I went to high school, which is called Gymnasium. Gymnasium at that time meant that you start with old languages like Latin...
[Q] Greek...
Greek, yes, and very... not much mathematics and natural sciences, which I liked too. At the same time with ten years they draft you to the youth organisation of the Nazis, and... Jungvolk, but I was lucky, I came into an orchestra, so... which I later even got to organise myself, and we played there classical music all the time and so we had a very good time. The school was no problem. We sometime had a very good mathematics teacher, and I was brilliant in mathematics, then we got a bad teacher and I was lazy...
[Q] Uninterested...
Yes. I mean I was not interested in trivial type of problems. Natural sciences was not very good, although I liked myself chemistry. I had a laboratory at home, and...
[Q] A little box...
No, it was a real laboratory already, which sometimes my mother didn't like it at all when something exploded in the kitchen. That was the time, I remember both my parents told me terrible things about the Nazis. They say they are driving to war, and that was different from what I learnt at school, where they, of course, hailed them, and I had to become fifteen, sixteen years old to find out that my parents were right, but this was already then towards the end of the war.
[Q] So there was a sort of internal or even open opposition from you personally towards your parents, or were you respectful enough not to show?
Yes. Well, I told them what I heard in school, and they told me that's... they told me also your teachers have to say this, otherwise they will be in prison...
[Q] Out of job...
Or they will be out of job or so, yes. As a small boy you want to make your experience yourself and, the war started when I was twelve in '39.
[Q] Yes, just a question. Was this discussion every day, or just that you had once a week such a discussion? Did you... did one avoid to talk about it, or do you remember this now a posteriori?
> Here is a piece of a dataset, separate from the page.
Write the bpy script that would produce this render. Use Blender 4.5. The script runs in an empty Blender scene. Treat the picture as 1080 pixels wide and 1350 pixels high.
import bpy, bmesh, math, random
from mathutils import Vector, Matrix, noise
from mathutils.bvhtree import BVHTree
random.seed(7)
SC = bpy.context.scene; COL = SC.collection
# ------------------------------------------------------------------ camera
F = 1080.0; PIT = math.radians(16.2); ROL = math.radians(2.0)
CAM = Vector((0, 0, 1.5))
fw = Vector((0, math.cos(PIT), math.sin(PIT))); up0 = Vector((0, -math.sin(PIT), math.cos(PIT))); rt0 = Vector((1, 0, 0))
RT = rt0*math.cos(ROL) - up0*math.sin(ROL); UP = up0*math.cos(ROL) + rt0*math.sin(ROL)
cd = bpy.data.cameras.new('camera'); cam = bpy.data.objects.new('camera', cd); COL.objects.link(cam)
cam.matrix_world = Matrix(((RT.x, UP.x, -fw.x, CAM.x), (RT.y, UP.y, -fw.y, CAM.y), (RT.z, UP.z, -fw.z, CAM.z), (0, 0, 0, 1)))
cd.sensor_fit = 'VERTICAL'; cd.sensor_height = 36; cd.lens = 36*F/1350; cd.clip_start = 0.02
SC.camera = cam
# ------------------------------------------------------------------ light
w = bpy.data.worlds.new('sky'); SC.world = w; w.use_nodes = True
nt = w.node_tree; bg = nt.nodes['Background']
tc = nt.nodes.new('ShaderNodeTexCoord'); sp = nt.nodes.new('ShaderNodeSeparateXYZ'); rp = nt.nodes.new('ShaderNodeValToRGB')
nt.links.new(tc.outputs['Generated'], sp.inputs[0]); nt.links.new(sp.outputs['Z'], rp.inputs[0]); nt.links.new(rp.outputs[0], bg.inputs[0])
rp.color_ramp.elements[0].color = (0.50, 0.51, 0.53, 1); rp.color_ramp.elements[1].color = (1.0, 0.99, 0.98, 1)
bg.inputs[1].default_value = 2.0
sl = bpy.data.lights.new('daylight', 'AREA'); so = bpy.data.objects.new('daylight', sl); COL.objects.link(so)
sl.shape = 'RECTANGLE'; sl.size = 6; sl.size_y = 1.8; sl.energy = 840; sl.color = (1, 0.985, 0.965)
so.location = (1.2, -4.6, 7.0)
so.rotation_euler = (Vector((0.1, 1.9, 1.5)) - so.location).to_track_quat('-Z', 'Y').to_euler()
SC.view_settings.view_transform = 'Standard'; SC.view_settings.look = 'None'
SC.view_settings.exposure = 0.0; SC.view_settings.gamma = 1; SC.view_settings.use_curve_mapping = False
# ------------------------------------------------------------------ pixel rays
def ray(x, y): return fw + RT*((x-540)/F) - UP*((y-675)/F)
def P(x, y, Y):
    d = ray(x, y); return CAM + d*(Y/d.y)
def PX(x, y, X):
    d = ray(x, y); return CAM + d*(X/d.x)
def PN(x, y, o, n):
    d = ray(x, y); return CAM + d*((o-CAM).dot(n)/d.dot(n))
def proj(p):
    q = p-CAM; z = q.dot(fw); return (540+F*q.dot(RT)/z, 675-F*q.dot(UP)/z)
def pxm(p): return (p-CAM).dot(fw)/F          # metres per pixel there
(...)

Because how you say it, it seems so as if it was every day a problem.
We always had lunch together, when I came out of school I had to hurry to get home because my father wanted that the family is united at lunch. And of course they often came home, my father, and say they heard something terrible going on and so there was a discussion at the table and we brought stories home from school, yes, but my youth was very much directed towards learning in school, and I liked it also, and towards music.